Tudo o vento levou

Quando Clark Gable diz a Vivien Leigh, no imortal clássico “E Tudo o Vento Levou”: “Frankly, my dear, I don’t […]

Quando Clark Gable diz a Vivien Leigh, no imortal clássico “E Tudo o Vento Levou”: “Frankly, my dear, I don’t give a damn” – basicamente, “Minha querida, estou-me nas tintas” – resume, inopinadamente, a nossa postura, enquanto colectivo, em relação ao fenómeno das Alterações Climáticas.

Mas na realidade, como na ficção, por vezes o vento leva tudo à sua frente….

Os concelhos de Lagoa e Silves, atravessados por uma calamidade que deixou um rasto de destruição e horror, foram sujeitos a uma prova de fogo relativamente a esta lição. No entanto, importa que todos nós retiremos dela uma aprendizagem e alerta.

Fenómenos climatéricos extremos sempre ocorreram. Fazem parte da dinâmica ambiental do Planeta, desde a sua origem. Até aí, nada de estranho. No entanto, algo está efectivamente a mudar. Quer na intensidade, crescente e de efeitos cada vez mais catastróficos, quer na periodicidade, cada vez mais curta. E, mesmo assim, até aqui nada de muito estranho. “El Niño” e “La Niña” também fazem parte do esquema geral.

O problema é que, na linha de fogo destes fenómenos climatéricos, existem uns seres altamente vulneráveis, que, embora convencidos de serem dotados de poderes sobre-humanos, graças à omnipotente tecnologia, são na verdade frágeis, quando confrontados com a força dos elementos naturais, nas suas manifestações mais extremas.

E não é uma questão de preparação. Nem mesmo se “eles” (aquela entidade obscura que, entre outras múltiplas coisas, nos dá as previsões meteorológicas) tivessem previsto esta ocorrência, as coisas teriam corrido muito melhor – basta ver os estragos que a super-tempestade Sandy fez nos Estados Unidos da América.

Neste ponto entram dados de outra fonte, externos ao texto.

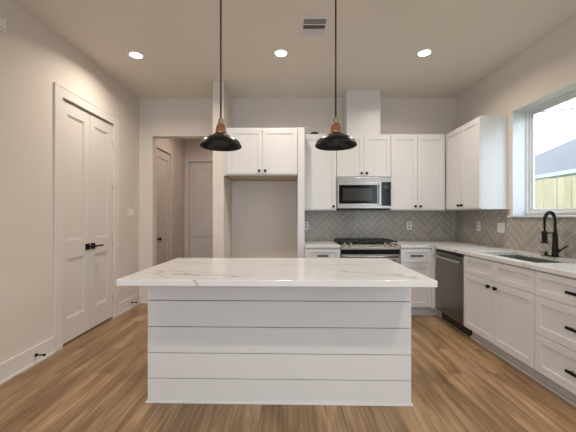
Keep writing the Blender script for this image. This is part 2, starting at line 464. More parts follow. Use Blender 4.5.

E era difícil que “eles” o tivessem feito. Tudo bem, pressão atmosférica a cair a pique, precipitação intensa e ventos fortes são uma combinação de factores que faz adivinhar que algo danoso pode estar a caminho. Mas daí a conseguir saber exactamente onde iria surgir uma ocorrência tão localizada como um tornado, e com uma antecedência tal que desse para evacuar as áreas previsivelmente afectadas…

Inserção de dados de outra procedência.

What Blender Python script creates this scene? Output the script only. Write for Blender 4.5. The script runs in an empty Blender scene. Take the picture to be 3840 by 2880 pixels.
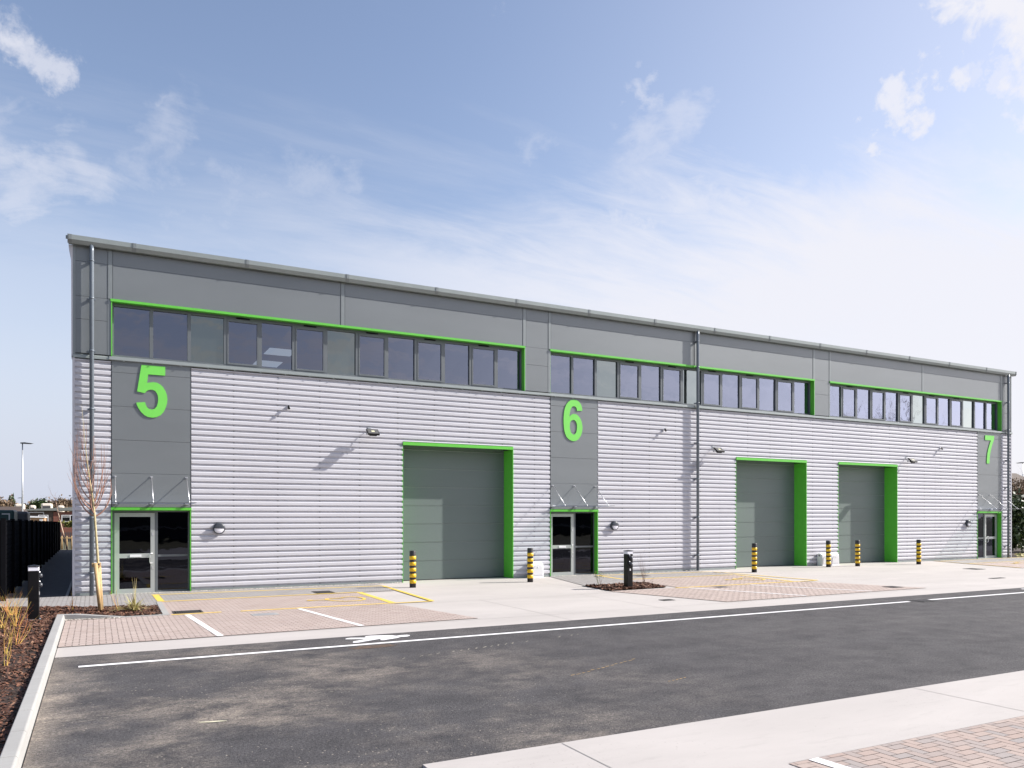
import bpy, math, random
from mathutils import Vector, Matrix, Euler
R = math.radians
random.seed(7)
S = bpy.context.scene
COL = S.collection

# ---------------------------------------------------------------- camera, sky, sun, exposure
cam_d = bpy.data.cameras.new("camera"); cam = bpy.data.objects.new("camera", cam_d); COL.objects.link(cam)
cam.location = (0.557, -23.959, 2.131); cam.rotation_euler = (R(90), 0, R(62.215 - 90))
cam_d.sensor_width = 36; cam_d.lens = 27.72; cam_d.shift_y = 0.1292; cam_d.clip_end = 3000
S.camera = cam
S.view_settings.view_transform = 'Standard'; S.view_settings.look = 'None'
S.view_settings.gamma = 1; S.view_settings.use_curve_mapping = False
S.view_settings.exposure = 0.95
SUN = Vector((3.5, -1.0, 2.5)).normalized()
ELEV = math.asin(SUN.z)
sd = bpy.data.lights.new("sun", 'SUN'); so = bpy.data.objects.new("sun", sd); COL.objects.link(so)
sd.energy = 4.6; sd.angle = R(0.53); sd.color = (1, 0.955, 0.89)
so.rotation_euler = SUN.to_track_quat('Z', 'Y').to_euler(); so.location = (60, -20, 60)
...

E depois, quem é que evacuava? E quem é que aceitava evacuar? Caramba, há uns anos, quando se falou de uma onda gigante a caminho da costa, com um potencial destrutivo que ia criar praias em Estoi, o povo foi para as esplanadas das praias, para ver a rebentação!

Isto leva-nos ao problema que é a necessidade de nos adaptarmos a uma realidade climatérica em mutação, por vezes acelerada, que implica com diversos aspectos da nossa organização e vida quotidiana.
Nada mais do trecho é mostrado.